Can I post a Glassdoor review if I signed a non-disparagement agreement?

It depends on how the clause is drafted. If the language broadly prohibits 'any negative statement' about the company on 'any platform,' a critical Glassdoor review could technically be a breach — even if everything you write is true. Some separation agreements now include explicit carve-outs for review platforms; if yours does not, you should either negotiate one in or consult a lawyer before posting.

What happens if I violate a non-disparagement clause?

Consequences vary by contract, but the most common penalty in employment separation agreements is severance forfeiture — you may be required to return payments already received and lose the right to future installments. The employer could also sue for breach of contract and seek damages for reputational harm, though proving actual damages can be difficult. The specific remedy depends entirely on the language in your agreement.

Does California law limit non-disparagement agreements?

Yes. California's SB 331, effective January 1, 2022, prohibits non-disparagement clauses in settlement agreements that would prevent employees from disclosing information about unlawful workplace conduct — including harassment, discrimination, and retaliation. Any such clause must now include specific language notifying the employee of their right to speak with government agencies and attorneys. If you are in California and your separation involves any of these issues, consult a California employment attorney before signing.

Can a non-disparagement agreement stop me from reporting workplace misconduct?

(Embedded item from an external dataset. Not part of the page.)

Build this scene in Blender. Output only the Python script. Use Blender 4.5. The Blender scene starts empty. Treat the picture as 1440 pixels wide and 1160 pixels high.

No — at least not lawfully. Federal law, including protections under the NLRA and various whistleblower statutes, generally preserves your right to report illegal conduct to government agencies regardless of what you signed. A well-drafted clause should include an explicit carve-out for regulatory and legal disclosures. If your clause does not have this language, it may be unenforceable to that extent, but you should consult a lawyer rather than rely on that assumption.

Is a non-disparagement agreement the same as a confidentiality clause?

No, they are related but distinct. A confidentiality clause (or NDA) restricts you from disclosing specific information — such as trade secrets, business strategies, or settlement terms. A non-disparagement clause restricts the tone and content of what you say, not just whether you say it. You can reveal a fact without disparaging, and you can disparage without revealing confidential information — though many separation agreements include both clauses, which together significantly limit what you can say.